Journalists are human, subject to mistakes. I’ve made my fair share. In fact, I’ve made way more than I like to think about. Some of them still bother me. I’ve misquoted sources, misspelled names, missed the point a valued source wanted to make.

In addition to my exalted titles of editor and content supervisor, I can now add another honorific — enemy of the American people.

I am, after all, a journalist, have been a journalist all my adult life. As a farm writer, I suppose I am not considered “mainstream media,” the group accused of creating fake news, the ones tagged “very dishonest people” and the “opposition party.”

It seems the height of irony that these epithets come from a man who takes a back seat to no one when it comes to spinning falsehoods.

I will admit that the media — newspapers, broadcast, social media (especially social media) —have not been as unbiased as they should be. Some news outlets lean to the left; others tilt to the right. And social media is filled with fake news, created by individuals and  groups that either have an agenda — left or right — or simply want to create mischief. But most mainstream media, I believe, report facts.

I’ll also claim that agriculture often gets short shrift from the major news outlets, and too often farmers are misrepresented as polluters of the earth, beggars at the trough, or perhaps worse, forgotten.

Journalists are human, subject to mistakes. I’ve made my fair share. In fact, I’ve made way more than I like to think about. Some of them still bother me. I’ve misquoted sources, misspelled names, missed the point a valued source wanted to make.

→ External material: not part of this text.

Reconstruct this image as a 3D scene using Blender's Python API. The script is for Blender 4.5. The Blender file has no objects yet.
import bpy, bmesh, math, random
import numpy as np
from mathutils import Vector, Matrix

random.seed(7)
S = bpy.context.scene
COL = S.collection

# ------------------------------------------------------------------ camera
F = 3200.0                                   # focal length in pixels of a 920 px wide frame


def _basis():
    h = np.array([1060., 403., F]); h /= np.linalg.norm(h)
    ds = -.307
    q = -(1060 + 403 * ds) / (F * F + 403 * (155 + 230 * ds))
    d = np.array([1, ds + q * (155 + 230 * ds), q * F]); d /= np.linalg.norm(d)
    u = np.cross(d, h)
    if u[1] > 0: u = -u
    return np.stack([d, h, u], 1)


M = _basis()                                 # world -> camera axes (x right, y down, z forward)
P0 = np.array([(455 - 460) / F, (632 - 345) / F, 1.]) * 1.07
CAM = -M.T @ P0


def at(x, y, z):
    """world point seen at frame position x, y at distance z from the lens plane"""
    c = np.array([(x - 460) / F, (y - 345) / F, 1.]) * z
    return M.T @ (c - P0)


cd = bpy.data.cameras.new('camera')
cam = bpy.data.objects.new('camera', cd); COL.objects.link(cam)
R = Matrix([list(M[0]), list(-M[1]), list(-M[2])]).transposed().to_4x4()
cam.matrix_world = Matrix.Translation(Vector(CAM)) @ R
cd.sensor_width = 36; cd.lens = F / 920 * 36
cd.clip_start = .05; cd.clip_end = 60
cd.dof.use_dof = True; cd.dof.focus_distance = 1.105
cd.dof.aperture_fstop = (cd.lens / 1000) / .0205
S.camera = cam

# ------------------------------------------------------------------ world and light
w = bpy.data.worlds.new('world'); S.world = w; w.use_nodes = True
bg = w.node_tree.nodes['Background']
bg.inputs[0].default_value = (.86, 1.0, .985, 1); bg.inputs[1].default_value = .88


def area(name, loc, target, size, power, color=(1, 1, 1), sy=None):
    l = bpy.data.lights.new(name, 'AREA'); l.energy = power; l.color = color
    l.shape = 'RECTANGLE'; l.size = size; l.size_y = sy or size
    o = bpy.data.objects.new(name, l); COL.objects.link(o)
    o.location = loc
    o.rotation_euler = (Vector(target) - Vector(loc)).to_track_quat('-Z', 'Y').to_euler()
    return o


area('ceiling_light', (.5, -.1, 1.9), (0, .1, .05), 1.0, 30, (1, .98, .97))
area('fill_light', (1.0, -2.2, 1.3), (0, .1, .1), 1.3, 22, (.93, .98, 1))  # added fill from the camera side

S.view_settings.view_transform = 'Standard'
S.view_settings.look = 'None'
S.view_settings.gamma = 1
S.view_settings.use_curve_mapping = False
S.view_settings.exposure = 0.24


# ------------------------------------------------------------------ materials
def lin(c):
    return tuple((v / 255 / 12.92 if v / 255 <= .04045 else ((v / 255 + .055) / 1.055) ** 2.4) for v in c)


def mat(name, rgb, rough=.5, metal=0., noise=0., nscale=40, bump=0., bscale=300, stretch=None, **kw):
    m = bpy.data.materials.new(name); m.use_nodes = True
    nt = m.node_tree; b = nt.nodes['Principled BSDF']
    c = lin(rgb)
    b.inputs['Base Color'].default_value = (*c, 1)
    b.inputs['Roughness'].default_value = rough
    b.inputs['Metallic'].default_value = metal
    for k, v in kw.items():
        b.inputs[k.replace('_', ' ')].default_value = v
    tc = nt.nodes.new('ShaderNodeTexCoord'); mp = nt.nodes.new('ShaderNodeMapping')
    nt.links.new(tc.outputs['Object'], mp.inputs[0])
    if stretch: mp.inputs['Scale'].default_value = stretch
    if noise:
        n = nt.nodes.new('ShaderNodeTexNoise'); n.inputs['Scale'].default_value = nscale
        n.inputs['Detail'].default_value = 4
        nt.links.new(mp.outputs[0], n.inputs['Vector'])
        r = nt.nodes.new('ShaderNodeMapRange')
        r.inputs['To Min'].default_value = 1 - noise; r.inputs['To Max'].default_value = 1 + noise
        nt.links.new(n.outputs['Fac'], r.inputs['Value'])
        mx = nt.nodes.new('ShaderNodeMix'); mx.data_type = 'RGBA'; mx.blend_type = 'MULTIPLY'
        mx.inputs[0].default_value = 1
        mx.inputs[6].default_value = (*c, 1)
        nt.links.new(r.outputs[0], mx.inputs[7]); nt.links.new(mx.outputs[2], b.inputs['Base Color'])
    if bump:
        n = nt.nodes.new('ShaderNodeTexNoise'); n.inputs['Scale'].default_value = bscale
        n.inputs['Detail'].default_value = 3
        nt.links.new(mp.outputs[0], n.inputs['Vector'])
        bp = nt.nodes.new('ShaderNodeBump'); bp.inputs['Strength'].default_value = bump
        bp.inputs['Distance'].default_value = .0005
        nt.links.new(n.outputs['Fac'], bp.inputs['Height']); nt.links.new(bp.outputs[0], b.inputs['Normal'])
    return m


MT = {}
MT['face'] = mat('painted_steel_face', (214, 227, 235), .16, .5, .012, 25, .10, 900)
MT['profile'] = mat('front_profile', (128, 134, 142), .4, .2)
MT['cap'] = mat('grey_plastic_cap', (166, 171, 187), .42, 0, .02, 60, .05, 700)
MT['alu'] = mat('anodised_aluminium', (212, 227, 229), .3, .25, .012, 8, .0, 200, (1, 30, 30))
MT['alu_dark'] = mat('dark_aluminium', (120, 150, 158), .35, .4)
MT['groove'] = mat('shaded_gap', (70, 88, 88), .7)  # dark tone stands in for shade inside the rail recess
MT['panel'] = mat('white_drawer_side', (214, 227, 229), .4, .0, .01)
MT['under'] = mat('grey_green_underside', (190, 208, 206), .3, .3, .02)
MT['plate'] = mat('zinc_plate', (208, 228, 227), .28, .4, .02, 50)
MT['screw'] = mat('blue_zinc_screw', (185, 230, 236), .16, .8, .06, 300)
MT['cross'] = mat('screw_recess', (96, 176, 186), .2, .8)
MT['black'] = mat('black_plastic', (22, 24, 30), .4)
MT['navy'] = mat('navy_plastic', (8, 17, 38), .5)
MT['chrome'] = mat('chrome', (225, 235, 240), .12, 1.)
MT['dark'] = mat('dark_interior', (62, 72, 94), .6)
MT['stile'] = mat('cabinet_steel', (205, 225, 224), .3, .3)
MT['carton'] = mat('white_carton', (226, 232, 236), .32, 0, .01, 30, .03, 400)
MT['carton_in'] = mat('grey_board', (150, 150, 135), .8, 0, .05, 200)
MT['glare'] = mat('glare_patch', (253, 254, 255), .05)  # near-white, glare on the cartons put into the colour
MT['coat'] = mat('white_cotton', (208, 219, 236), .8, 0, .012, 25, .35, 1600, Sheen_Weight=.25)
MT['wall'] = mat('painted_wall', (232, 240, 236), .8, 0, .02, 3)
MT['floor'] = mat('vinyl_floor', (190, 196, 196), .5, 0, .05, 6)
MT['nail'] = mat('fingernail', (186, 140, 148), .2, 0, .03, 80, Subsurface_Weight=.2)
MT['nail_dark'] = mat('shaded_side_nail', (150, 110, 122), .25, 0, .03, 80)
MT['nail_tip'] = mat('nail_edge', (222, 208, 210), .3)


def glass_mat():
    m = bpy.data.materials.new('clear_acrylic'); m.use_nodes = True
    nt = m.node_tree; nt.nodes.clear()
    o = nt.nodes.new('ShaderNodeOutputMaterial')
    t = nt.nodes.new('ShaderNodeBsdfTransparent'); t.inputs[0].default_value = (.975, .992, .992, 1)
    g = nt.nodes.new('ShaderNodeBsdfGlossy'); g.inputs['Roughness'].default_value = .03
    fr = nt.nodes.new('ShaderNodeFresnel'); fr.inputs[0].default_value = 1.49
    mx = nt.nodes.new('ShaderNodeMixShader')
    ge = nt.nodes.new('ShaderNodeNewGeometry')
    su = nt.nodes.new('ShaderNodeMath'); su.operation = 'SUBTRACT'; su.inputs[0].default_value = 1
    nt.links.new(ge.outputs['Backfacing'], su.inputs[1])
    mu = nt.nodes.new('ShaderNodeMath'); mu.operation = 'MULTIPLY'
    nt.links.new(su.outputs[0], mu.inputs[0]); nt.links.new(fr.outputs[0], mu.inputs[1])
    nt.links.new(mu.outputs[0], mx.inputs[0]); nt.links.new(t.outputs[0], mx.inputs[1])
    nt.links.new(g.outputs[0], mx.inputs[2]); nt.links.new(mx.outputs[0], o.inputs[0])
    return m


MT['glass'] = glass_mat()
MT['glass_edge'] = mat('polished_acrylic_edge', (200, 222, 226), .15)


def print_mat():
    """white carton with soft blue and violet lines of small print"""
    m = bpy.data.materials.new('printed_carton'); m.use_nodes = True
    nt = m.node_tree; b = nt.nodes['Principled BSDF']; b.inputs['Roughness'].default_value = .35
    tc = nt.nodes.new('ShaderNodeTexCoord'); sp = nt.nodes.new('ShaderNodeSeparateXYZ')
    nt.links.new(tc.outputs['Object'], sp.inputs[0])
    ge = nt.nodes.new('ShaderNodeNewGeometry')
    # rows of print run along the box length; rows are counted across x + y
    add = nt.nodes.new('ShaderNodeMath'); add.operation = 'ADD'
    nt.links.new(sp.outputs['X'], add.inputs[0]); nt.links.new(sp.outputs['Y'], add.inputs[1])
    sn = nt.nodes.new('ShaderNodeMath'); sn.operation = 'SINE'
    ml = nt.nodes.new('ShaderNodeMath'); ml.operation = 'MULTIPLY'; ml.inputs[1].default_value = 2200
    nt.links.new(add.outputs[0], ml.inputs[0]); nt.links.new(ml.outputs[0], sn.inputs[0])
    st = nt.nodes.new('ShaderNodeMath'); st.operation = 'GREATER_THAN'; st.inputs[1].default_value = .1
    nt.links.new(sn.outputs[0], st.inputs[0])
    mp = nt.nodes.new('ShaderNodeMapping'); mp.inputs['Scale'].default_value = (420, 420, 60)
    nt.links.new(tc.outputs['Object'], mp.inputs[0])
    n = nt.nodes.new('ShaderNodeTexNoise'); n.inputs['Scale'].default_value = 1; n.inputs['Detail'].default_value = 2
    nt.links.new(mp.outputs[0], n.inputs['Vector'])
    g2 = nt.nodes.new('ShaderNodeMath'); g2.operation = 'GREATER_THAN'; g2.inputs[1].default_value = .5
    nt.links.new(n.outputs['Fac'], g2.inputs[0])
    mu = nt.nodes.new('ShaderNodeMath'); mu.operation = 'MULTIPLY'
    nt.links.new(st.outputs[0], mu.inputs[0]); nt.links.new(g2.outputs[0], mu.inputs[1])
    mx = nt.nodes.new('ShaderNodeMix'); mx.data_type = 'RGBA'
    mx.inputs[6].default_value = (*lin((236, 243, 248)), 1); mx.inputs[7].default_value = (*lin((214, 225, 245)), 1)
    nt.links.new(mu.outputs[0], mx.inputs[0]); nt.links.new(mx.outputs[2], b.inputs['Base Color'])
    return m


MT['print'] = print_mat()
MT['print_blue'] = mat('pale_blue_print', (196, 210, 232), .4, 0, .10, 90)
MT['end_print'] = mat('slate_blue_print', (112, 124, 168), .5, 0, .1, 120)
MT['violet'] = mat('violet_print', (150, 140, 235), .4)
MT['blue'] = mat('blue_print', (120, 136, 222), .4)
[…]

I am embarrassed every time I publish a story that contains factual errors. I’ve never done it on purpose, and I’m always upset until I can get back to the computer and change the error. And the unease persists until I can apologize to the source. It’s an awful feeling to know that I have, even by mistake, compromised a source. I have never knowingly betrayed the trust of anyone I interviewed, or anyone who made a presentation at a conference or a seminar, or engaged in conversation on a turnrow. “Off the record,” has always been a sacred promise.

Perhaps those of us in agricultural reporting are not considered among the transgressors that President Trump maligns nearly every day. But many of us have been there at one time or another — working for a small-town newspaper, a major news service, a large daily — and I’m appalled that the President of the United States has so little regard for the First Amendment that he routinely denigrates my profession.

Consequently, if investigative reporting turns up malfeasance in office — even at the highest level — and that effort brings on the wrath of the Trump Administration or the ire of either party, I’ll put my faith in good reporting over partisan politics.

If unassailable facts prove the story, and it’s still dismissed as “fake news,” I’ll stand with the reporter who checked his sources rather than a leader who “saw a report around somewhere,” or “heard it on Fox news,” and repeated it as fact.

If a broadcast journalist is banned from press conferences or refused the right to ask questions because his queries prick the skin, I’ll applaud him for his courage, and I’ll proudly join him in the ranks of enemy of the American people.

People who malign the press do so not because they are afraid the media will print lies. They disparage the media because they fear they will report the truth.